Still, I believe in a person who will understand me in the way that matters—not fully, not in entirety, but deeply enough. Someone whose heart I will know and feel even if I can’t comprehend every piece of it, and who will try to understand mine in return. I believe in that.
Because right now? People don’t know how to love or understand me. They stitch me up into something even they can’t comprehend. I know I’m hard to read. That used to upset me. But I’ve stopped trying to correct the assumptions. To do so would cost me my sacredness. I used to try—shoving the truth of me down people’s throats—but in the process I began to lose my rarity.
Not everyone thought Van Gogh was brilliant. Not everyone can handle tequila when they ordered a Surfside. And that’s okay. Not everyone will understand me either.
I don’t feel the need to prove myself anymore. But I still long for that little cue—that glance, that pause—that tells me I am seen. There is a difference between proving yourself and wanting to be seen. One is survival. One is human.

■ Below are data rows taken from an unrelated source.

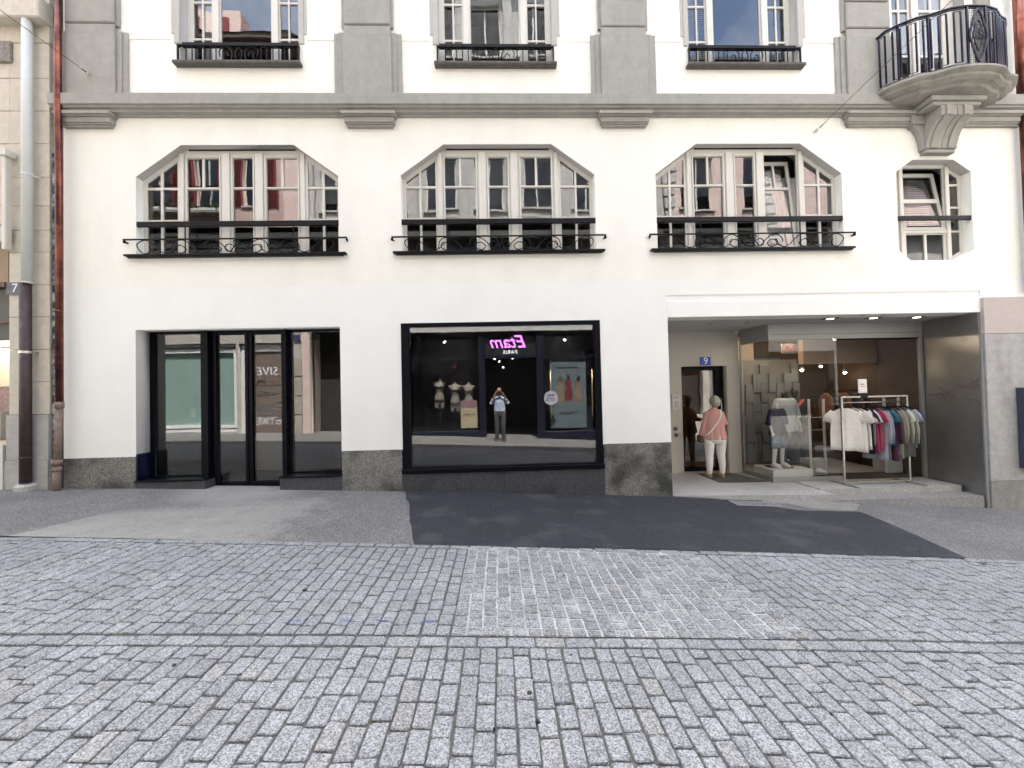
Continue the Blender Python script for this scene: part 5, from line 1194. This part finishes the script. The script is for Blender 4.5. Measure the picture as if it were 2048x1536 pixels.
# pink building with red shutters
pk=empty('pink_building',(0,0,0),'pink rendered house with red shutters, seen mirrored in the left windows','building')
hp=[(-12.6,-11.7,8.55,10.6),(-10.9,-10.0,8.55,10.6),(-9.2,-8.4,8.55,10.6),(-15,-14,8.55,10.6),(-12.6,-11.7,11.6,13.2),(-10.9,-10.0,11.6,13.2),(-9.2,-8.4,11.6,13.2)]
owall(pk,-26,-7.75,7.7,14.0,hp,pinkm); MB().box(-7.749,-7.05,OY-.4,OY+.02,7.7,14.3).build('wall_return',palep,pk)  # return painted paler pink to show it sunlit
for h in hp:
    owindow(pk,*h,M['frame'],curt=h[0]>-11.5 and h[0]<-10)
    for s in(-1,1):
        a,b_=(h[0]-.5,h[0]-.03) if s<0 else (h[1]+.03,h[1]+.5)
        sm=MB(); ob(sm,a,a+.06,.0,.05,h[2]-.05,h[3]+.05); ob(sm,b_-.06,b_,.0,.05,h[2]-.05,h[3]+.05)
        z=h[2]
        while z<h[3]: sm.obox(((a+b_)/2,OY+.028,z),b_-a-.12,.05,.012,Matrix.Rotation(R(30),3,'X')); z+=.055
        sm.build('shutter',redsh,pk)
b=MB(); ob(b,-26,-7.0,0,.95,14.01,14.25); b.build('eaves',mat('brown_eaves',(.10,.075,.06),.8),pk)
MB().add([(-26,OY+1,14.2),(-7,OY+1,14.2),(-7,OY-3,16.6),(-26,OY-3,16.6)],[(0,1,2,3)]).build('roof',mat('brown_tiles',(.14,.07,.05),.9,var=.3,vscale=20),pk)
b=MB(); b.box(-26,-7.06,OY-6,OY-.7,7.7,14); b.build('building_body',pinkm,pk)
b=MB(); b.cbox(-11.3,-9.4,OY-.9,OY-.3,14.6,16.2,.02); b.build('dormer',palep,pk)
for x in (-11.0,-9.95): b=MB(); b.cbox(x-.18,x+.18,OY-.29,OY-.24,14.9,15.9,.01); b.build('dormer_shutter',redsh,pk)
bl_=MB(); ob(bl_,-12.9,-9.7,.0,.45,8.2,8.27); bl_.build('balcony_slab',greyd,pk)
fl=MB(); r_=random.Random(2)
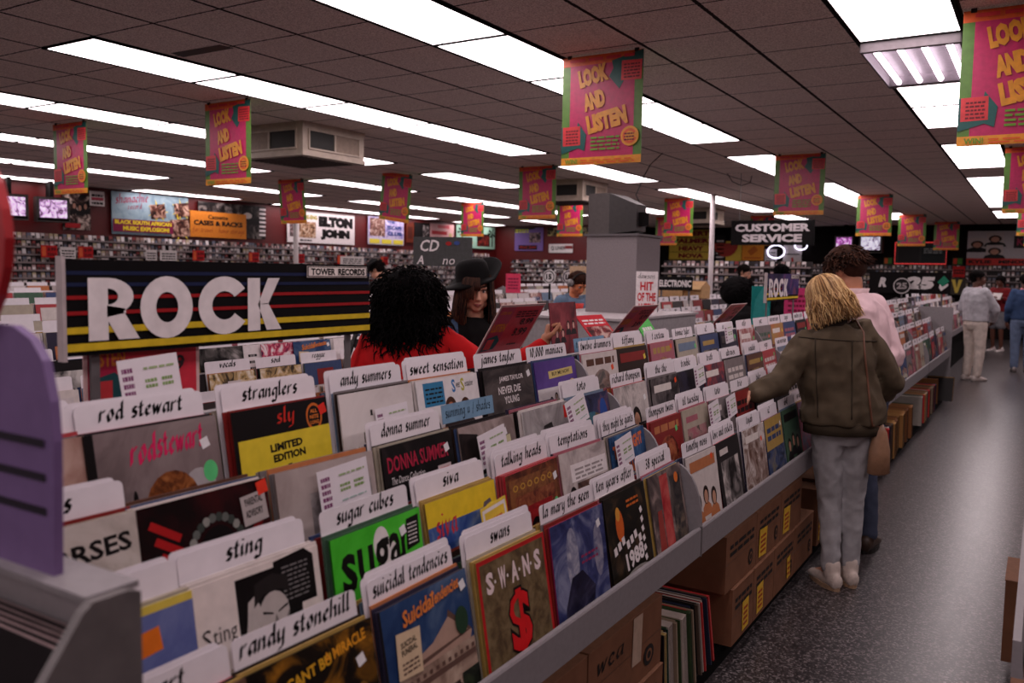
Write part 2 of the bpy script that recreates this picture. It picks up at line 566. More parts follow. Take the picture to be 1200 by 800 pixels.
# ------------------------------------------------------------------ air conditioners
def aircon(x, y, label):
    """x, y: corner towards the camera (greatest x, least y)"""
    cream = M((176, 160, 146), .5, .4, scale=12)
    dk, tan = M((26, 24, 22), .6), M((138, 120, 106), .6)
    r = empty('air_conditioner', (x - .48, y + .46, CEIL))
    w_, d_, h = .48, .46, .33
    b = MB()
    b.prism([(-w_, -h), (w_, -h), (w_, 0), (-w_, 0)], -d_, d_, 1, cream)
    b.box(-w_ - .012, w_ + .012, -d_ - .012, d_ + .012, -h - .012, -h + .03, cream)
    b.box(-w_ - .008, w_ + .008, -d_ - .008, d_ + .008, -.04, 0, cream)
    b.build('housing', r)
    for nm, rot, hw, dd in (('front', 0, w_, d_), ('side', PI / 2, d_, w_)):
        q = MB()
        a = hw * .8
        z0, z1 = -h * .78, -h * .26
        for (p, s_) in (((-a, a, z1, z1 + .018)), 0), (((-a, a, z0 - .018, z0)), 0), (((-a - .018, -a, z0 - .018, z1 + .018)), 0), (((a, a + .018, z0 - .018, z1 + .018)), 0), (((-.012, .012, z0, z1)), 0):
            q.box(p[0], p[1], -dd - .014, -dd + .004, p[2], p[3], cream)
        l, rr = (dk, tan) if nm == 'side' else (tan, dk)
        q.box(-a, 0, -dd - .004, -dd + .002, z0, z1, l)
        q.box(0, a, -dd - .004, -dd + .002, z0, z1, rr)
        q.build('outlet', r, rot=(0, 0, rot))
    g = MB()
    for i in range(12):
        yy = -d_ * .8 + i * d_ * 1.6 / 11
        g.box(-w_ * .8, w_ * .8, yy - .012, yy + .012, -h - .02, -h - .008, M((70, 60, 56)))
    g.build('intake_grille', r)
    tag(r, label, 'air conditioner', 'ceiling air conditioners')
aircon(-6.48, 6.41, 'boxy cream air conditioner hanging nearest, with dark outlet slots')
aircon(-6.36, 12.38, 'cream ceiling air conditioner half hidden behind a hanging poster, above the grey column')
aircon(-6.45, 18.84, 'small distant cream air conditioner beside the thin white pole')

# ------------------------------------------------------------------ hanging posters
def sale_poster():
    """LOOK AND LISTEN sheet; origin at the middle of the top edge, faces -y"""
    W, H = .6, .735
    sh = MB()
    sh.box(-W / 2, W / 2, 0, .0015, -H, 0, M((88, 132, 50), .35, .5))
    a = Art(sh, W, H, -W / 2, -H, 0, .0008)
    mag, org, gld = M((190, 30, 92), .35, .5), M((222, 92, 36), .35, .5), M((226, 150, 40), .35, .5)
    teal, rd, dkr = M((20, 88, 84), .35, .5), M((214, 52, 58), .35, .5), M((110, 26, 36), .4)
    grn = M((104, 150, 48), .4)
    a.rect(.1, .07, .9, .93, mag)
    a.rect(0, .915, 1, 1, org)
    a.rect(0, 0, 1, .072, gld)
    a.poly([(1, 1), (.62, .93), (.64, .86), (.59, .79), (.72, .67), (.77, .74), (.97, .8), (1, .86)], teal)
    a.rect(.74, .74, .985, .915, rd, -.03)
    a.lines(.77, .76, .96, .9, 5, dkr)
    a.poly([(0, .11), (.22, .16), (.3, .13), (.32, .28), (.21, .4), (.2, .34), (0, .36)], teal)
    a.rect(.02, .185, .245, .36, rd, .02)
    a.lines(.06, .2, .22, .34, 5, dkr)
    rt = .2
    for t, u, v, w_, h in (('LOOK', .235, .7, .37, .17), ('AND', .3, .485, .27, .165), ('LISTEN', .35, .275, .5, .175)):
        a.text(t, u, v, w_, h, gld, .075, rt)
    a.lines(.38, .13, .74, .27, 4, grn, .5, rt)
    a.lines(.1, .945, .9, .98, 1, rd, .8)
    a.ell(.865, .24, .11, .09, gld)
    a.ring(.865, .24, .085, .068, .35, org, a0=.5, a1=6)
    a.lines(.8, .2, .92, .28, 3, dkr)
    a.text('WIN!', .06, .012, .16, .045, grn, .03)
    a.lines(.26, .012, .93, .058, 2, org)
    return sh
pm = sale_poster().mesh('sale_poster')
clipm = M((60, 54, 54), .4, .5, 1)
POST = [(-2.63, 5.37, 0, 0, 'large pink and orange sheet hanging over the bins, nearest the middle aisle'), (-6.32, 5.33, 0, 0, 'pink and orange hanging sheet left of the nearest air conditioner'),
        (-8.8, 5.36, 0, 0, 'pink and orange hanging sheet near the two televisions, leftmost of all'), (-10.9, 10.5, 0, .1, 'curled hanging sheet in front of the black and white block-lettered wall poster'),
        (-8.6, 10.5, .14, .05, 'hanging sheet tilted sideways, above the man in the black suit'), (-10.75, 15.7, 0, 0, 'small hanging sheet in front of the mint palm poster'),
        (-6.16, 10.6, 0, 0, 'hanging sheet just left of the second air conditioner'), (-8.5, 16.0, 0, 0, 'small hanging sheet beneath the second air conditioner'),
        (-6.2, 16.2, 0, 0, 'hanging sheet right of the television on the grey column'), (-2.62, 10.85, 0, 0, 'hanging sheet above the customer service sign, second over the bins'),
        (-2.7, 16.75, 0, 0, 'hanging sheet above the couple, third over the bins'), (-2.75, 22.3, 0, .04, 'hanging sheet right of the small wall television, fourth over the bins'),
        (-2.3, 25.5, 0, 0, 'farthest hanging sheet, in front of the neon frame'), (-.17, 5.47, 0, 0, 'large hanging sheet over the aisle, cut by the right edge'),
        (-.17, 11.25, 0, .02, 'dim hanging sheet over the aisle behind the large one'), (-.17, 17.0, 0, 0, 'third hanging sheet over the aisle, far off'),
        (-.17, 22.6, 0, 0, 'farthest hanging sheet over the aisle'), (-8.55, 21.5, 0, 0, 'far hanging sheet beside the television wire, half covered'), (-6.1, 21.7, 0, 0, 'far hanging sheet beside the thin white pole')]
for i, (x, y, tl, cv, lb) in enumerate(POST):
    o = bpy.data.objects.new('hanging_poster', pm)
    COL.objects.link(o)
    o.location = (x, y, CEIL - .012)
    o.rotation_euler = (cv, tl, 0)
    c = MB()
    for s in (-.25, .25):
        c.box(s - .015, s + .015, -.003, .006, -.012, .012, clipm)
    c.build('hanging_clip', o)
    tag(o, lb, 'poster', 'pink and orange hanging sheets')
# ------------------------------------------------------------------ record sleeves, cards and bins
LP = .3145
def sleeve_mesh(art=None, base=(200, 190, 190), edge=None, th=.0045, W=LP, H=LP):
    """record sleeve standing on its lower edge, front faces -y; origin lower edge middle of the front"""
    b = MB()
    b.box(-W / 2, W / 2, 0, th, 0, H, G(edge or base), front=G(base))
    if art:
        art(Art(b, W, H, -W / 2, 0, 0, .00008))
    return b
def head(a, u, v, s, hair, skin, body=None):
    """a figure printed on a cover: shoulders, face, hair"""
    if body:
        a.poly([(u - s * 1.5, v - s * 2.2), (u + s * 1.5, v - s * 2.2), (u + s * 1.2, v - s * 1.2), (u + s * .4, v - s * .7), (u - s * .4, v - s * .7), (u - s * 1.2, v - s * 1.2)], body)
    a.ell(u, v + s * .1, s * .85, s * 1.05, hair)
    a.ell(u, v - s * .1, s * .55, s * .78, skin)
K, Wc = G((18, 15, 16)), G((224, 216, 216))
STICK = G((226, 226, 226))
def st(a, u, v, c=(226, 224, 226), s=.035):
    a.rect(u - s, v - s, u + s, v + s, G(c), .3)
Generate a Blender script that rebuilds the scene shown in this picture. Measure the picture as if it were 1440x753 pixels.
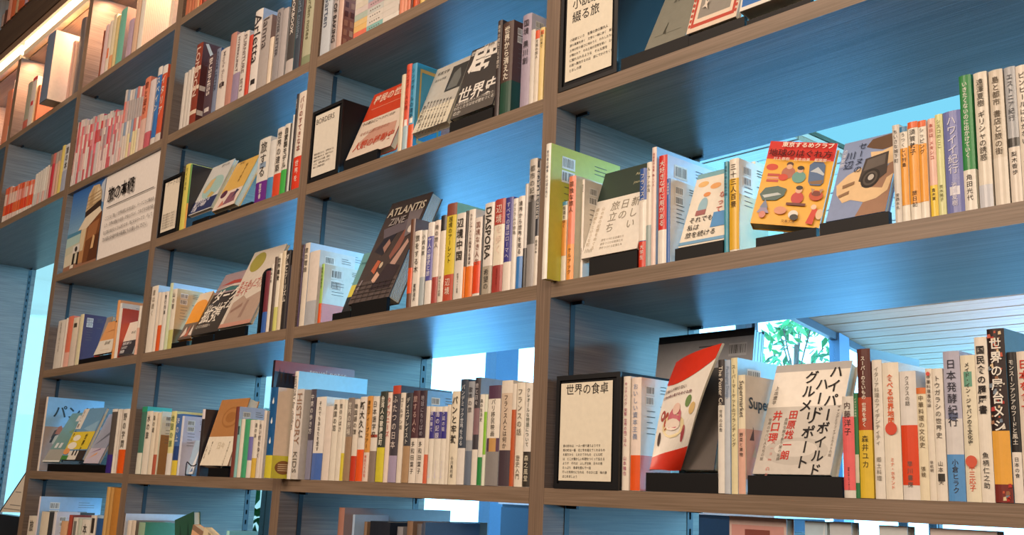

And that’s how I know I’ve grown. I love me. I’ve stopped needing others to validate me. But I’m also a lover. And as much as I love myself, at the end of the day, someone wants to have somebody. That longing doesn’t mean I’m weak—it means I’m alive. It means I’m still willing.
And maybe that somebody isn’t even a person. Maybe it’s God. Maybe it’s Jesus. Maybe the truest form of being understood isn’t in another human at all, but in the One who already knows me fully. With God, there’s no misreading, no half-seeing, no projection. Just knowing. “Before a word is on my tongue, You know it completely.” That is understanding in its purest form.
And maybe the earthly someone, if or when they come, isn’t supposed to understand me perfectly. Maybe they’re just supposed to be safe enough to keep trying.